Yo me había confiado en mi experiencia y pensaba que bastaba con aceitar mis desusados músculos académicos y todo andaría sobre ruedas. Lo que no tomé en cuenta es que mis músculos habían sido entrenados para otro tipo de ejercicio, para seguir con la metáfora deportiva. Y ahora que debo mover otros músculos me ha costado adaptarme. Porque en nuestro sistema se premia la creatividad, la capacidad de ir más allá, de ver otras cosas, de no seguir modelos predeterminados. Al menos así fue durante mis años universitarios, con muy pocas excepciones. Aquí se premia la capacidad de imitar, de no salirse del molde, de no dar sorpresas, de no pasarse-de-listo.

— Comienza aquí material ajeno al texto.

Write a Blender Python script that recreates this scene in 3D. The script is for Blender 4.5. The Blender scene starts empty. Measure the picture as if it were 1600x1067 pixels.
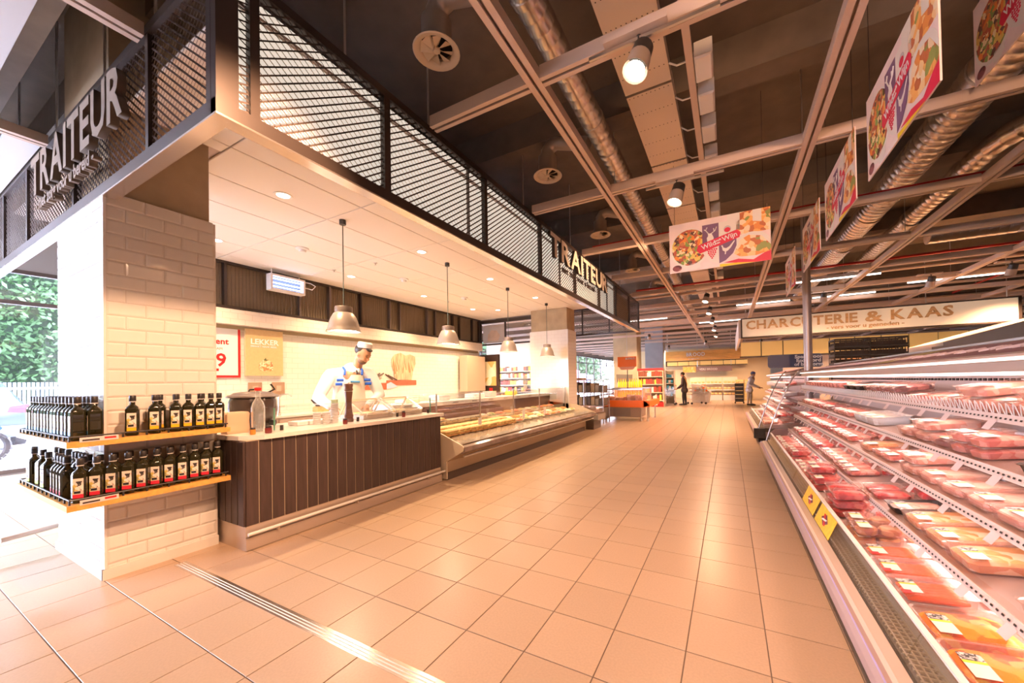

Te pongo un solo ejemplo: los epígrafes. Toda la vida he usado epígrafes. Me gusta encabezar mis trabajos con una frase de alguien más. Es como convocar a una musa, a un ángel tutelar. Lo he hecho en mis cuentos, en mis crónicas, en mis artículos y en mis libros. He usado desde poemas hasta líneas de canciones, desde titulares de prensa hasta cesudas y complicadas frases de filósofos. Los epígrafes son divertidos, evocadores, creativos casi siempre, nunca aburridos.

Pues, amiga, no se me ocurrió nada mejor que usar un epígrafe para mi tratajo de Teoría de la Traducción. Era un epígrafe de lo más bonito. Era la frase preferida de uno de los teóricos más reconocidos de la escuela de los funcionalistas alemanes, un tal Vermeer. Era una frase de Alexander von Humboldt que decía: “Everywhere advances in knowledge are preceded by an anticipatory intuition” –que traducido a la diabla quiere decir algo así como que una intuición premonitoria antecede los avances del saber en todas partes. Yo estaba orgullosísima de mi epígrafe. Tal vez no me sentía muy bien con el resto del ensayo, pero por el epígrafe hubiera roto lanzas, como se decía antes.

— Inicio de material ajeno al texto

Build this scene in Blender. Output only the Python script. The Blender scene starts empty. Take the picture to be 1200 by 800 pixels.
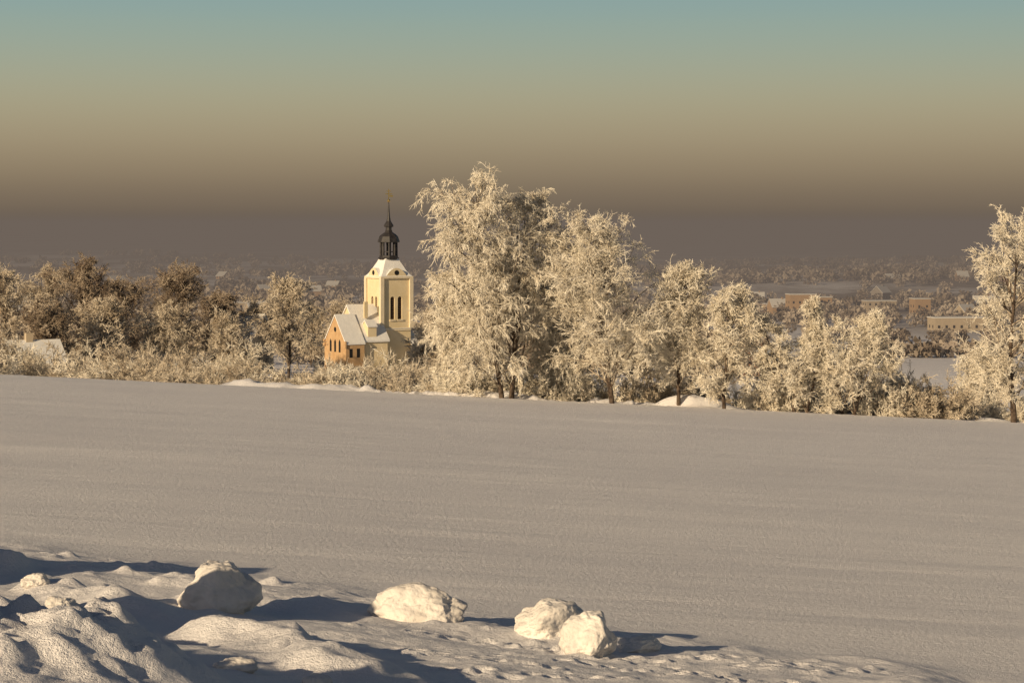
import bpy, math, numpy as np
from mathutils import Vector, Matrix, noise as mn
F=2333.0
SUN_EL=17.5
sx,sy=-0.66,-0.75; n_=math.hypot(sx,sy); sx/=n_; sy/=n_
# ---------------------------------------------------------------- utilities
def hash2(ix,iy,seed):
    h=(ix.astype(np.int64)*374761393+iy.astype(np.int64)*668265263+seed*974711)&0xffffffff
    h=((h^(h>>13))*1274126177)&0xffffffff
    h=h^(h>>16)
    return (h&0xffff)/65535.0
def vnoise(x,y,seed=0):
    ix=np.floor(x);iy=np.floor(y);fx=x-ix;fy=y-iy
    fx=fx*fx*fx*(fx*(fx*6-15)+10);fy=fy*fy*fy*(fy*(fy*6-15)+10)
    a=hash2(ix,iy,seed);b=hash2(ix+1,iy,seed);c=hash2(ix,iy+1,seed);d=hash2(ix+1,iy+1,seed)
    return (a*(1-fx)+b*fx)*(1-fy)+(c*(1-fx)+d*fx)*fy
def fbm(x,y,oct=4,seed=0):
    s=0;a=.5
    for i in range(oct):
        s=s+a*(vnoise(x*2**i+i*17.3,y*2**i-i*9.1,seed+i)-.5); a*=.5
    return s
def sm(a,b,x):
    t=np.clip((x-a)/(b-a),0,1); return t*t*(3-2*t)
def seg(x,y,x0,y0,x1,y1):
    dx,dy=x1-x0,y1-y0; L=dx*dx+dy*dy
    t=np.clip(((x-x0)*dx+(y-y0)*dy)/L,0,1)
    return np.hypot(x-(x0+t*dx),y-(y0+t*dy)),t
r2=np.random.default_rng(5)
DENTS=[]
for k in range(17):
    x0=r2.uniform(-1.6,2.8);y0=r2.uniform(19.8,25.);a=r2.uniform(-.7,.3)
    for j in range(r2.integers(4,12)):
        DENTS.append((x0+j*.22*math.cos(a)+r2.normal(0,.04),y0+j*.22*math.sin(a)+r2.normal(0,.05)+(.07 if j%2 else -.07),r2.uniform(.05,.10),r2.uniform(.035,.085)))
LUMPS=[]
for k in range(230):
    x0=r2.uniform(-7.5,4.5); ye=28.5-.65*x0
    y0=ye-abs(r2.normal(0,4))-.8
    if y0<12: continue
    s=r2.uniform(.04,.11)*(1.5 if x0<-3 else 1)
    LUMPS.append((x0,y0,s,s*r2.uniform(.15,.45)))
TX=-0.0475
def terrain(x,y,detail=True):
    V=np.interp(y,[-500,0,128,131,140,150,200,300,400,600,1000,2000,4000,20000],
      [-4,-4,-4-.0566*128,-11.55,-13.2,-14.6,-18,-23,-30,-38,-44,-52,-58,-63])
    tilt=TX*400*np.tanh(x/400)*(1-.8*sm(200,600,y))
    z=V+tilt
    m=sm(500,1200,y)
    z=z+m*fbm(x/420,y/600,4,3)*12
    z=z+13*np.exp(-((x-470)/260)**2-((y-2300)/350)**2)+5*np.exp(-((x-330)/200)**2-((y-1600)/200)**2)
    z=z+9*np.exp(-((x+600)/420)**2-((y-2600)/400)**2)
    f=(1-sm(90,130,y))
    z=z+f*(fbm(x/9,y/14,2,11)*.10+fbm(x/40,y/30,2,12)*.5)*sm(24,50,y)
    yr=y+.12*x
    z=z+f*sm(24,30,y)*(fbm(x/7,yr/1.1,3,15)*.05+fbm(x/22,yr/3.2,2,16)*.13)
    mk=vnoise(x/6.0,y*0+3.3,8)
    r=.75*np.exp(-((y-134.0-2.5*fbm(x/5,x*0+1,3,5))/1.1)**2)*(.12+1.0*sm(.5,.8,mk)+.45*sm(0,8,x))*(1-.8*sm(-18,-26,x))
    z=z+r+np.exp(-((y-134)/3)**2)*fbm(x/.8,y/.8,4,22)*.75
    ye=28.5-.65*x+fbm(x/1.6,y*0,3,31)*1.6
    ye=np.clip(ye,12,40)
    d=ye-y
    z=z+np.interp(d,[-1.4,-.3,.5,1.5,3,8.5,12.5,18,25,40],[0,.02,.07,.14,.24,.48,.85,1.6,2.5,2.6])
    if detail:
        near=sm(-.8,1.0,d)
        z=z+near*(fbm(x/1.5,y/1.5,4,41)*.22+fbm(x/.35,y/.35,3,42)*.05)
        hp=sm(0,1,np.clip((-1.4-x)/2.0,0,1))
        hh=hp*np.exp(-np.abs((y-14.0)/1.4)**2.4)
        z=z+hh*(.52+.85*fbm(x/.7,y/.7,4,51)+.34*np.abs(fbm(x/.2,y/.2,3,52)))
        for (x0,y0,x1,y1,h,w,sd) in [(-6.4,26.4,-3.6,22.8,.30,.45,1),(-3.4,22.2,-1.0,18.6,.40,.45,2),(-8.8,28.6,-6.8,28.6,.5,.5,3),
                                   (-6.8,22.5,-4.0,18.2,.42,.45,4),(-5,28.5,-1.5,25.8,.12,.5,5),(-.6,26,1.8,24.6,.14,.6,6)]:
            dd,t=seg(x+fbm(x/1.1,y/1.1,2,60+sd)*1.0,y+fbm(x/1.1,y/1.1,2,80+sd)*1.0,x0,y0,x1,y1)
            z=z+h*np.exp(-(dd/w)**2)*(.65+.9*fbm(x/.6,y/.6,3,70+sd))*sm(0,.12,t+.02)*sm(1.02,.8,t)
        z=z+1.6*np.exp(-((x+9.9)/1.1)**2-((y-25.5)/1.6)**2)+1.5*np.exp(-((x+7.2)/.9)**2-((y-20.2)/1.2)**2)  # unseen heaps left of frame, added to throw shadows across the bank
    return z
def tz(x,y): return float(terrain(np.array([float(x)]),np.array([float(y)]))[0])
def X(px,y): return (px-600)/F*y

def mesh_np(name,V,faces_list,mats,mat_idx=None,smooth=False):
    me=bpy.data.meshes.new(name)
    V=np.asarray(V,dtype=np.float32)
    me.vertices.add(len(V)); me.vertices.foreach_set('co',V.ravel())
    tot=sum(len(f) for f in faces_list); nl=sum(f.size for f in faces_list)
    loops=np.concatenate([f.ravel() for f in faces_list]).astype(np.int32)
    cnt=np.concatenate([np.full(len(f),f.shape[1]) for f in faces_list])
    st=np.concatenate([[0],np.cumsum(cnt)[:-1]]).astype(np.int32)
    me.loops.add(nl); me.loops.foreach_set('vertex_index',loops)
    me.polygons.add(tot); me.polygons.foreach_set('loop_start',st)
    if mat_idx is not None: me.polygons.foreach_set('material_index',np.asarray(mat_idx,dtype=np.int32))
    if smooth: me.polygons.foreach_set('use_smooth',np.ones(tot,dtype=bool))
    for m in mats: me.materials.append(m)
    me.update(calc_edges=True)
    return me
def obj(name,me,parent=None,loc=(0,0,0),rot=0,scale=1):
    o=bpy.data.objects.new(name,me); bpy.context.scene.collection.objects.link(o)
    o.location=loc; o.rotation_euler=(0,0,rot)
    o.scale=(scale,)*3 if not hasattr(scale,'__len__') else scale
    if parent: o.parent=parent
    return o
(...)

Y aquí viene mi total desconcierto. La profesora que corrigió mi trabajo (y aparentemente también el segundo corrector –porque aquí te corrigen dos veces) me hizo una muy constructiva crítica al respecto: me dijo que los epígrafes son pretenciosos. ¡Pretenciosos! ¡¿Pretenciosos los epígrafes?! ¿Me quieres explicar qué significa eso?

Te voy a decir lo que creo después de una semana de darle vueltas al asunto. Creo que sólo un sacerdote que ha perdido el sentido del humor puede decirle a un creyente que su fe absoluta en la belleza de una frase es pretenciosa. Si el templo en el cual estás pidiendo entrada y refugio está hecho de palabras, sólo el amor a las palabras te puede dejar entrar a él. Si el guardián de las puertas es incapaz de ver eso, estamos delante de un profundo y terrible desencuentro. Y el resultado de ese desencuentro es el desmoronamiento de la fe.

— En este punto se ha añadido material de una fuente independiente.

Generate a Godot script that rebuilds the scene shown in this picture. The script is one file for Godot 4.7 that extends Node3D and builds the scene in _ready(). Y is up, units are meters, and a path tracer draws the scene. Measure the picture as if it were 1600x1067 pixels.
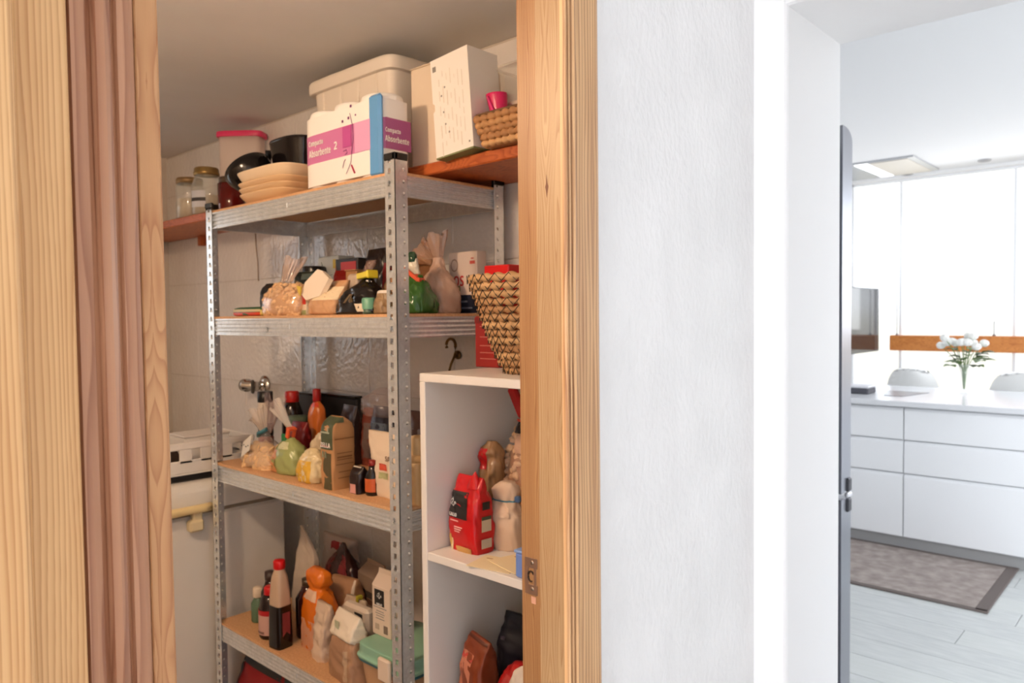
extends Node3D
# Axes: x = along the pantry's back wall, -z = towards the back wall and the kitchen, y up. The eye stands 1.44 m above the floor.
const EYE := 1.44
var mats := {}
var tex := {}

func W(u: float, v: float, h: float) -> Vector3:
	return Vector3(u, EYE + h, -v)

func _ready() -> void:
	# ---- camera
	var cam := Camera3D.new()
	cam.name = "camera"
	cam.transform = Transform3D(Basis(Vector3(0.73634, -0.01047, -0.67654), Vector3(-0.01492, 0.99939, -0.0317), Vector3(0.67645, 0.03343, 0.73573)).orthonormalized(), Vector3(0, EYE, 0))
	cam.fov = 48.64
	cam.near = 0.05
	cam.far = 60.0
	var lens := CameraAttributesPhysical.new()
	lens.frustum_focal_length = 26.554
	lens.frustum_focus_distance = 0.98
	lens.frustum_near = 0.05
	lens.frustum_far = 60.0
	lens.exposure_aperture = 9.0
	cam.attributes = lens
	add_child(cam)
	cam.current = true
	# ---- sky and exposure
	var env := Environment.new()
	var sky := Sky.new()
	var sm := ProceduralSkyMaterial.new()
	sm.sky_top_color = Color(0.90, 0.94, 1.0)
	sm.sky_horizon_color = Color(0.97, 0.985, 1.0)
	sm.ground_horizon_color = Color(0.9, 0.9, 0.88)
	sm.ground_bottom_color = Color(0.75, 0.74, 0.7)
	sm.sky_energy_multiplier = SKY_E
	sm.ground_energy_multiplier = SKY_E
	sky.sky_material = sm
	env.background_mode = Environment.BG_SKY
	env.sky = sky
	env.tonemap_mode = Environment.TONE_MAPPER_LINEAR
	env.tonemap_exposure = 1.0
	env.sdfgi_enabled = true
	env.ssao_enabled = true
	env.ssil_enabled = true
	var we := WorldEnvironment.new()
	we.name = "world"
	we.environment = env
	add_child(we)
	# ---- daylight that falls in through the windows out of view
	window_light("hall_daylight", W(-0.25, -2.5, 0.1), Vector3(0, 0, -1), Vector2(0.8, 1.7), HALL_E, Color(0.99, 0.99, 1.0))
	window_light("pantry_daylight", W(-3.3, 0.6, 0.125), Vector3(1, 0, 0), Vector2(0.5, 0.65), PAN_E, Color(0.93, 0.97, 1.0))
	window_light("kitchen_side_daylight", W(3.35, 4.6, 0.0), Vector3(-1, 0, 0), Vector2(3.0, 1.9), KIT_E, Color(0.98, 0.99, 1.0))
	window_light("kitchen_near_daylight", W(2.45, 2.2, 0.2), Vector3(0, 0, -1), Vector2(1.6, 1.4), KIT_E3, Color(0.98, 0.99, 1.0))
	window_light("kitchen_back_daylight", W(0.65, 7.05, 0.4), Vector3(0, 0, 1), Vector2(5.2, 1.1), KIT_E2, Color(0.98, 0.99, 1.0))
	build_materials()
	build_shell()
	build_woodwork()
	build_kitchen()
	build_rack()
	build_freezer()
	build_unit()
	top_items()
	second_items()
	third_items()
	fourth_items()
	unit_items()

const SKY_E := 1.45
const HALL_E := 6.6
const KIT_E := 0.6
const KIT_E2 := 3.2
const KIT_E3 := 9.5
const PAN_E := 0.05
const LAMP_E := 1.0

func window_light(nm: String, at: Vector3, dir: Vector3, size: Vector2, e: float, c: Color) -> void:
	var l := AreaLight3D.new()
	l.name = nm
	l.area_size = size
	l.light_energy = e
	l.light_color = c
	l.light_specular = 0.5
	l.shadow_enabled = true
	l.set("area_range", 14.0)
	l.position = at
	add_child(l)
	l.basis = Basis.looking_at(dir, Vector3.UP)

# ------------------------------------------------------------------ helpers
func S() -> SurfaceTool:
	var st := SurfaceTool.new()
	st.begin(Mesh.PRIMITIVE_TRIANGLES)
	return st

func tri(st: SurfaceTool, a: Vector3, b: Vector3, c: Vector3, out: Vector3, ua := Vector2.ZERO, ub := Vector2.ZERO, uc := Vector2.ZERO) -> void:
	if (a - c).cross(a - b).dot(out) < 0.0:
		var t := b
		b = c
		c = t
		var tu := ub
		ub = uc
		uc = tu
	st.set_uv(ua)
	st.add_vertex(a)
	st.set_uv(ub)
	st.add_vertex(b)
	st.set_uv(uc)
	st.add_vertex(c)

func quad(st: SurfaceTool, a: Vector3, b: Vector3, c: Vector3, d: Vector3, out: Vector3, u := [Vector2(0, 1), Vector2(1, 1), Vector2(1, 0), Vector2(0, 0)]) -> void:
	tri(st, a, b, c, out, u[0], u[1], u[2])
	tri(st, a, c, d, out, u[0], u[2], u[3])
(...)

¡Están tratando de privarme de la única fe que me queda, amiga!

Esta es sin duda otra cultura y el lenguaje en el que esa cultura habla –no me refiero al idioma, por supuesto– es el lenguaje de la uniformidad. O entras por el aro o te quedas fuera. Los rituales son estrictos y no se puede jugar a cambiarlos. Así que mi propósito para el semestre de tortura que me queda es este: voy a pasar mis materias lo mejor que pueda. Pero en lo que este tiempo de penitencia se termine, le daré la espalda para siempre a ese templo y me iré a ejercer mis rituales a otra parte. Bien lejos. Donde pueda usar muchos epígrafes cada vez que me venga en gana. Y nadie tenga el derecho de decirme que acudir a las musas es una forma de la pretensión.